Sérgio Buarque observa que a atração do capital privado era a solução que se tinha como aposta alternativa ao gasto público, além das PPPs, com concessões e privatizações de empresas estatais, como a Eletrobras. “Demoramos demais a levar em frente essas medidas, que, inclusive, poderiam criar receita adicional. Agora será impossível ou inoportuno. Os capitais estão fugindo de países de renda média como o nosso. É dificuldade grande para atrair capital privado para infraestrutura. Eu só acho que flexibilizar o teto é perigoso, diante da compulsão aos gastos, num populismo que predomina no País, principalmente num ano eleitoral. Não sei onde vai se buscar meio para moderar o impacto de uma provável recessão mundial, mas teria que procurar alternativa ao teto de gastos, neste quadro de populismo emergente e que tem raízes fortes no governo. Abrir a porteira é perigoso.”

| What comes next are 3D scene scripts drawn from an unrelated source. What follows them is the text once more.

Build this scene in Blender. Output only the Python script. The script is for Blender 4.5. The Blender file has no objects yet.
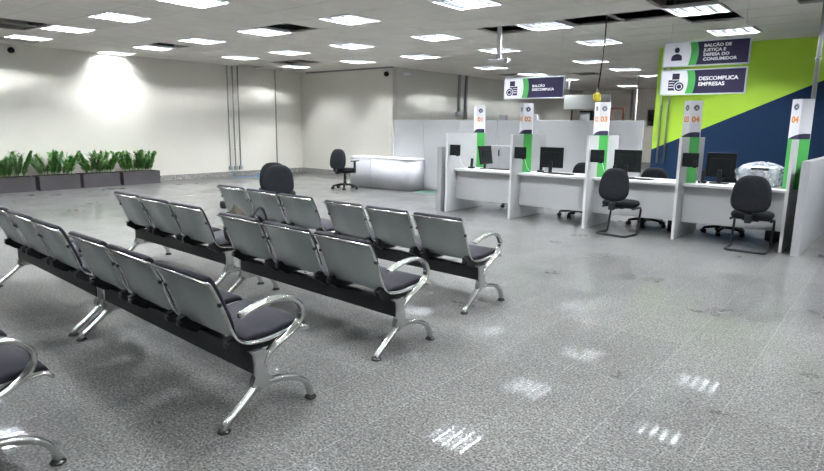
import bpy, bmesh, math, random
from mathutils import Vector, Matrix
random.seed(7)
PI = math.pi
SC = bpy.context.scene
COL = SC.collection

# ------------------------------------------------------------------ materials
def _n(nt, t, **kw):
    n = nt.nodes.new(t)
    for k, v in kw.items():
        setattr(n, k, v)
    return n

def mat(name, col, rough=0.5, metal=0.0, var=0.0, vscale=8.0, bump=0.0, bscale=60.0, spec=None,
        emit=None, estr=0.0, alpha=None, trans=None):
    m = bpy.data.materials.new(name)
    m.use_nodes = True
    nt = m.node_tree
    b = nt.nodes['Principled BSDF']
    b.inputs['Base Color'].default_value = (*col, 1)
    b.inputs['Roughness'].default_value = rough
    b.inputs['Metallic'].default_value = metal
    if spec is not None:
        b.inputs['Specular IOR Level'].default_value = spec
    if emit:
        b.inputs['Emission Color'].default_value = (*emit, 1)
        b.inputs['Emission Strength'].default_value = estr
    if alpha is not None:
        b.inputs['Alpha'].default_value = alpha
    if trans is not None:
        b.inputs['Transmission Weight'].default_value = trans
    tc = _n(nt, 'ShaderNodeTexCoord')
    if var > 0:
        no = _n(nt, 'ShaderNodeTexNoise')
        no.inputs['Scale'].default_value = vscale
        no.inputs['Detail'].default_value = 4
        nt.links.new(tc.outputs['Object'], no.inputs['Vector'])
        mr = _n(nt, 'ShaderNodeMapRange')
        mr.inputs['From Min'].default_value = 0.3
        mr.inputs['From Max'].default_value = 0.7
        mr.inputs['To Min'].default_value = 1 - var
        mr.inputs['To Max'].default_value = 1 + var
        nt.links.new(no.outputs['Fac'], mr.inputs['Value'])
        mx = _n(nt, 'ShaderNodeVectorMath', operation='SCALE')
        mx.inputs[0].default_value = col
        nt.links.new(mr.outputs['Result'], mx.inputs['Scale'])
        nt.links.new(mx.outputs['Vector'], b.inputs['Base Color'])
    if bump > 0:
        no = _n(nt, 'ShaderNodeTexNoise')
        no.inputs['Scale'].default_value = bscale
        nt.links.new(tc.outputs['Object'], no.inputs['Vector'])
        bp = _n(nt, 'ShaderNodeBump')
        bp.inputs['Strength'].default_value = bump
        bp.inputs['Distance'].default_value = 0.01
        nt.links.new(no.outputs['Fac'], bp.inputs['Height'])
        nt.links.new(bp.outputs['Normal'], b.inputs['Normal'])
    return m

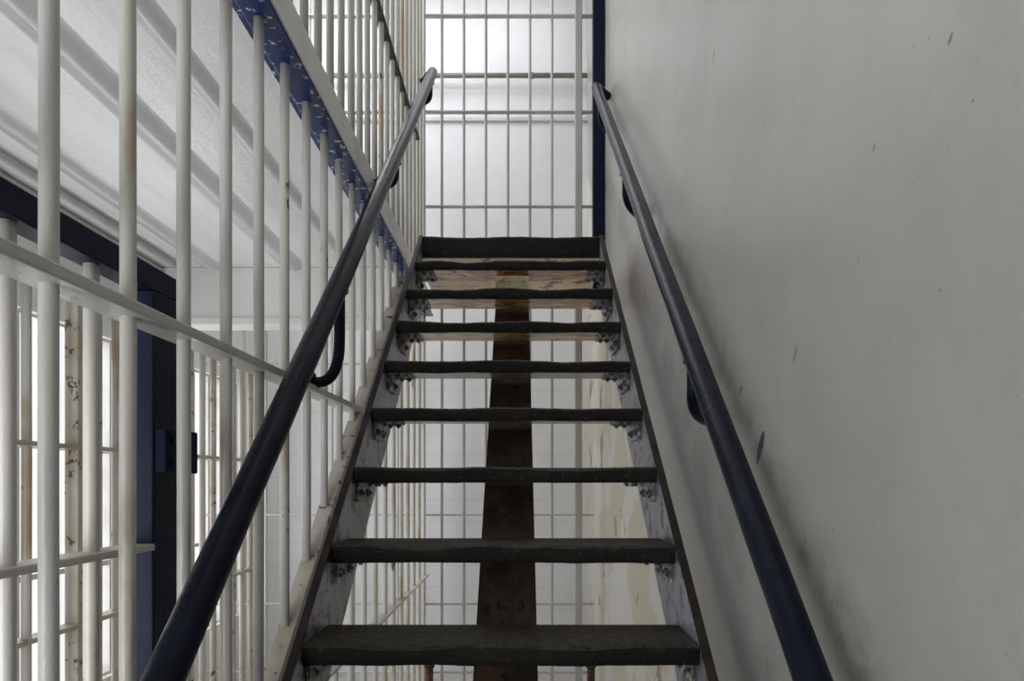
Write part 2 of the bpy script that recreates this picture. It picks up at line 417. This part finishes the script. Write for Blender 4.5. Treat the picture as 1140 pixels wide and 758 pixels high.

Daniel Coelho que se mostra favorável à criação de algum programa emergencial e lembra do Plano Marshall, principal plano dos Estados Unidos para a reconstrução dos países aliados após a destruição causada pela Segunda Guerra. “O governo poderia apontar investimento específico em um determinado setor gerador de emprego. O que não pode é liberar a regra (do teto), porque, naturalmente, o governo tende a aumentar sua despesa com custeio”.
Segundo ele, um exemplo de sua ideia seria estímulos ao investimento em saneamento básico, setor que tem um gargalo estrutural e que poderia movimentar a construção civil, que tem grande potencial de gerar empregos. “Obras de infraestrutura geram impacto social e emprego”, lembra.